start
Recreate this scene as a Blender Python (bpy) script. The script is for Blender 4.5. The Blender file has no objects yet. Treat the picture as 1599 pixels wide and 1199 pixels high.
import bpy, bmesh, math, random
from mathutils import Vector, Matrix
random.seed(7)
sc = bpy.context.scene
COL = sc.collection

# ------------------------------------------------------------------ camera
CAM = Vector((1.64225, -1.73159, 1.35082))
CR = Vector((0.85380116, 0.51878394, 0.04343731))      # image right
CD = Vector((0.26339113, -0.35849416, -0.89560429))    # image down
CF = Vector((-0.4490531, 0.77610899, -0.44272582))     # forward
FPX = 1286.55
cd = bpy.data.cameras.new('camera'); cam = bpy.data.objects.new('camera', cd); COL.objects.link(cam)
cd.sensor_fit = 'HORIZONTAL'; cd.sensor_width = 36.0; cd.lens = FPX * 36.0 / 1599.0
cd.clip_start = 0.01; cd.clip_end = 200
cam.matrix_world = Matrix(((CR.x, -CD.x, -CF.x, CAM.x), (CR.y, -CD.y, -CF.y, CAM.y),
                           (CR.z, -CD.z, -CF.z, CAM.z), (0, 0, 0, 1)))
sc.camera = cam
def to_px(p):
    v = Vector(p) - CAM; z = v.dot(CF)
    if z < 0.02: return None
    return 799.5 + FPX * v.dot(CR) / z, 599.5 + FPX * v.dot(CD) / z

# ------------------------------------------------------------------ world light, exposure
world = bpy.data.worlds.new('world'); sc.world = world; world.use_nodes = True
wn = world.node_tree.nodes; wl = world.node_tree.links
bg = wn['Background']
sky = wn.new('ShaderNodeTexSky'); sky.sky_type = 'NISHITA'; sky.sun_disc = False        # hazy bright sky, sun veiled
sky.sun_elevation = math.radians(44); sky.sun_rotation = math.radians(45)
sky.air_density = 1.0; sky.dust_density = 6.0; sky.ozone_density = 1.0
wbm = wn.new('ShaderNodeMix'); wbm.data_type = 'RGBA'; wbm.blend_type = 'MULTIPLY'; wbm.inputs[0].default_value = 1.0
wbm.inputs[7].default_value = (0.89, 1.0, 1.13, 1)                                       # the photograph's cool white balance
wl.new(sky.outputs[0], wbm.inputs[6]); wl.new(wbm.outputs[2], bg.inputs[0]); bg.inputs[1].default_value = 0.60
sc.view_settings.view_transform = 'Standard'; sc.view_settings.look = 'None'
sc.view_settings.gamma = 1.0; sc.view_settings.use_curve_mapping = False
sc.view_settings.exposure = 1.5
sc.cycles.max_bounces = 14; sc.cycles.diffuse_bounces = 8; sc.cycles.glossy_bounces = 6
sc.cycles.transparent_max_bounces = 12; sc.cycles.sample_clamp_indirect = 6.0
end
Your task
Print only the lines that run from the start of the listing to the line bearing "COL = sc.collection"; please keep the first line and that last one, exactly as they appear.

Solution to the exercise
Recreate this scene as a Blender Python (bpy) script. The script is for Blender 4.5. The Blender file has no objects yet. Treat the picture as 1599 pixels wide and 1199 pixels high.
import bpy, bmesh, math, random
from mathutils import Vector, Matrix
random.seed(7)
sc = bpy.context.scene
COL = sc.collection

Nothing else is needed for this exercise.